Liputan6.com, Jakarta - Sejak dikenakan Bea Masuk Anti Dumping (BMAD) oleh Uni Eropa, kinerja ekspor biodiesel Indonesia ke Uni Eropa turun sebesar 72,34 persen atau turun dari US$ 635 juta pada 2013 menjadi US$ 9 juta pada 2017.
Nilai BMAD yang ditetapkan cukup besar yaitu 8,8-23,3 persen (EUR 76,94-EUR 178,85) per ton. Hal ini menyebabkan ekspor biodiesel Indonesia ke Uni Eropa mengalami kelesuan.
Baca Juga
Advertisement
Berdasarkan hasil analisis pengenaan BMAD tersebut, Pemerintah Indonesia menilai ada ketidakadilan dan inkonsistensi dengan Anti-Dumping Agreement (ADA) WTO.
Atas alasan inilah, Indonesia mencari keadilan melalui forum Dispute Settlement Body (DSB) WTO. Indonesia meyakini bahwa Komisi Eropa (KE) sebagai otoritas penyelidikan melakukan kesalahan dalam metodologi dan penghitungan normal value serta profit margin yang menyebabkan produsen/eksportir biodiesel asal Indonesia dikenakan BMAD tinggi.
“Uni Eropa merupakan pasar yang bagus untuk produk biodiesel Indonesia. Dengan gugatan ini, kita berharap akan dihasilkan penurunan jumlah margin dumping, sehingga nantinya ekspor biodiesel kembali meningkat. Namun demikian, upaya ini membutuhkan koordinasi yang baik antara pemerintah, asosiasi, dan pelaku usaha,” tutur Direktur Jenderal Perdagangan Luar Negeri Kementerian Perdagangan Oke Nurwan, Minggu (19/3/2017).
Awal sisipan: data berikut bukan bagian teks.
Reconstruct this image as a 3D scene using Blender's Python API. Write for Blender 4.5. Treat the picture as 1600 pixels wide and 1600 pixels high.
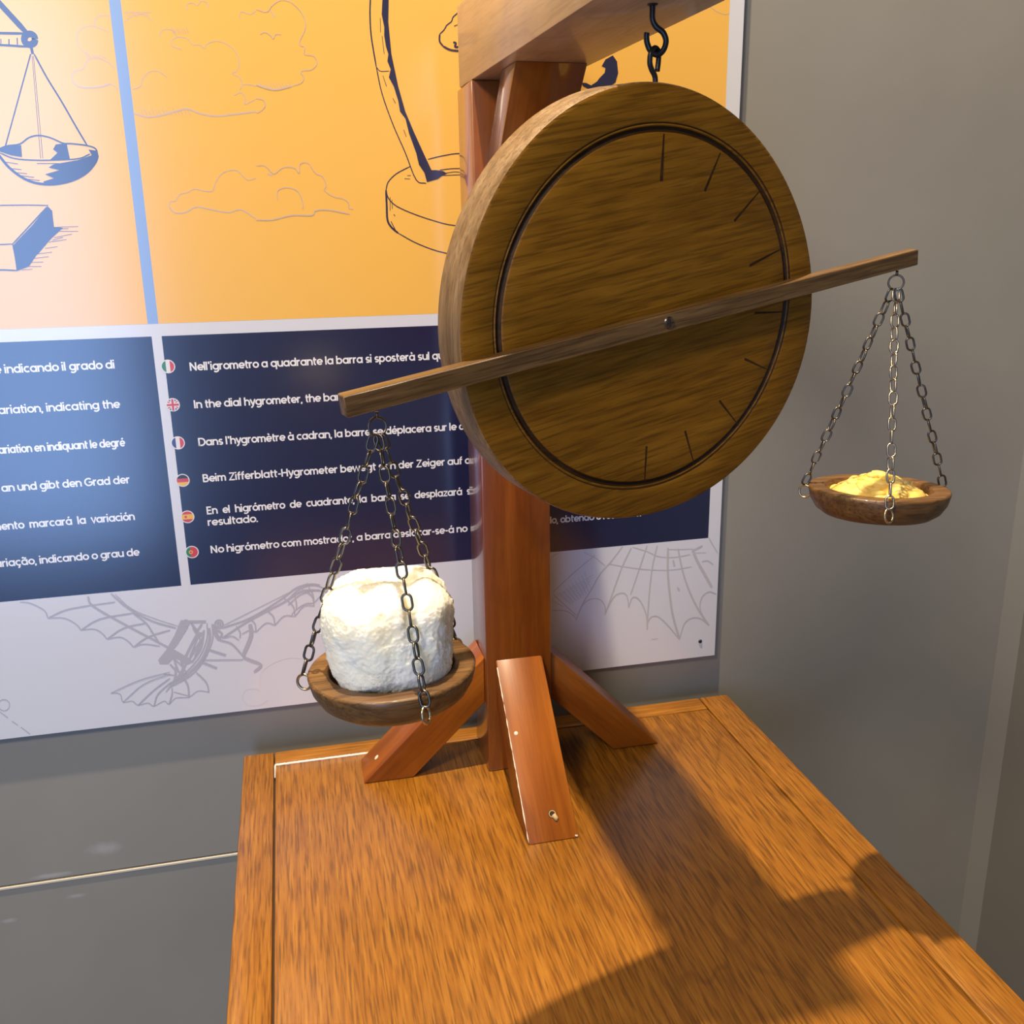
import bpy, bmesh, math, random
from mathutils import Vector, Matrix, noise
random.seed(7)
for o in list(bpy.data.objects): bpy.data.objects.remove(o)
S = bpy.context.scene
COL = S.collection
TZ = 0.75                                    # height of the table top above the floor

# ------------------------------------------------------------------ camera
def make_camera():
    f, yaw, pitch, roll, cx, cy, cz = (1515.232, 0.2224531, -0.2848839, -0.0171907, 0.1010818, -1.2625559, 0.6745509)
    F = Vector((math.sin(yaw)*math.cos(pitch), math.cos(yaw)*math.cos(pitch), math.sin(pitch)))
    r = Vector((math.cos(yaw), -math.sin(yaw), 0)); u = r.cross(F)
    c, s = math.cos(roll), math.sin(roll)
    R = c*r + s*u; U = -s*r + c*u
    cam = bpy.data.cameras.new('camera'); cam.sensor_width = 36; cam.lens = f/1600*36
    cam.clip_start = 0.02
    ob = bpy.data.objects.new('camera', cam); COL.objects.link(ob)
    ob.matrix_world = Matrix(((R.x, U.x, -F.x, cx), (R.y, U.y, -F.y, cy), (R.z, U.z, -F.z, cz+TZ), (0, 0, 0, 1)))
    S.camera = ob
make_camera()

# ------------------------------------------------------------------ light
def kelvin_spot(name, loc, target, power, color, angle, radius, blend=0.4):
    l = bpy.data.lights.new(name, 'SPOT'); l.energy = power; l.color = color
    l.spot_size = math.radians(angle); l.spot_blend = blend; l.shadow_soft_size = radius
    o = bpy.data.objects.new(name, l); COL.objects.link(o); o.location = loc
    o.rotation_euler = (Vector(target)-Vector(loc)).to_track_quat('-Z', 'Y').to_euler()
w = bpy.data.worlds.new('room_ambient'); S.world = w; w.use_nodes = True
w.node_tree.nodes['Background'].inputs[0].default_value = (1.0, 0.87, 0.74, 1)
w.node_tree.nodes['Background'].inputs[1].default_value = 0.13
kelvin_spot('ceiling_spot', (0.08, -0.45, TZ+3.06), (0.35, -0.40, TZ), 535, (1.0, 0.80, 0.55), 62, 0.03)
kelvin_spot('track_spot', (-0.75, -1.65, TZ+1.85), (0.35, 0.0, TZ+0.35), 112, (1.0, 0.86, 0.68), 75, 0.22)
def daylight_opening():
    l = bpy.data.lights.new('doorway_daylight', 'AREA'); l.shape = 'RECTANGLE'
    l.size = 0.95; l.size_y = 2.5; l.energy = 48; l.color = (0.30, 0.52, 1.0)
    o = bpy.data.objects.new('doorway_daylight', l); COL.objects.link(o)
    o.location = (-1.06, -3.5, 1.27); o.rotation_euler = (math.radians(90), 0, 0)
daylight_opening()
S.view_settings.view_transform = 'Standard'; S.view_settings.look = 'None'
S.view_settings.gamma = 1; S.view_settings.use_curve_mapping = False
S.view_settings.exposure = 0.0

# ------------------------------------------------------------------ materials
def nt_new(name):
    m = bpy.data.materials.new(name); m.use_nodes = True
    nt = m.node_tree
    return m, nt, nt.nodes['Principled BSDF']
def plain(name, col, rough=0.5, metal=0.0, spec=0.5, ior=1.45):
    m, nt, b = nt_new(name)
    b.inputs['Base Color'].default_value = (*col, 1); b.inputs['Roughness'].default_value = rough
    b.inputs['Metallic'].default_value = metal; b.inputs['Specular IOR Level'].default_value = spec
    b.inputs['IOR'].default_value = ior
    return m
def N(nt, kind, **kw):
    n = nt.nodes.new(kind)
    for k, v in kw.items():
        if k in n.inputs: n.inputs[k].default_value = v
        else: setattr(n, k, v)
    return n
def ramp(nt, stops):
    r = nt.nodes.new('ShaderNodeValToRGB'); e = r.color_ramp.elements
    while len(e) < len(stops): e.new(0.5)
    for i, (p, c) in enumerate(stops):
        e[i].position = p; e[i].color = (*c, 1)
    return r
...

Lebih lanjut Oke menegaskan, Indonesia tidak akan berlaku lunak terhadap upaya-upaya yang dapat merugikan akses pasar Indonesia di Uni Eropa. Hal yang sama sebenarnya juga dialami oleh Argentina.
Indonesia melayangkan gugatan yang sama dengan Argentina kepada Uni Eropa. Argentina sendiri telah berhasil memenangkan kasus ini di tingkat Appellate Body (AB) WTO.
Sementara itu, Direktur Pengamanan Perdagangan Kemendag Pradnyawati siap melayangkan gugatan pada bulan ini. Pradnyawati menegaskan akan terus memantau setiap perkembangan informasi atas sengketa biodiesel ini.
“Kami siap menyampaikan gugatan pada pertemuan pertama pada 29-30 Maret ini di markas besar WTO di Jenewa. Kami tidak akan membiarkan ada celah yang akan berpotensi melemahkan gugatan Indonesia kepada Uni Eropa,” tegas Pradnyawati.
Pradnyawati menuturkan, berkaca dari hasil sengketa biodiesel antara Argentina dan Uni Eropa, gugatan Indonesia serupa dengan gugatan yang diajukan Argentina.
“Belajar dari pengalaman Argentina, kami optimistis Indonesia dapat memenangkan gugatan di DSB WTO, sehingga Uni Eropa menurunkan margin dumping atau membatalkannya,” tutur Pradnyawati.
Tidak hanya melalui DSB WTO, produsen/eksportir Indonesia juga telah mengajukan gugatan atas pengenaan BMAD Uni Eropa ke General Court Uni Eropa.
Pada 19 September 2016 Kantor Berita Reuters mengabarkan pengadilan General Court Uni Eropa telah mengabulkan gugatan tersebut dan berdasarkan hasil putusannya memerintahkan KE untuk membatalkan penetapan BMAD terhadap Indonesia dan Argentina.
Saat ini Dewan Uni Eropa tengah mengajukan banding terhadap putusan General Court ke The European Court of Justice.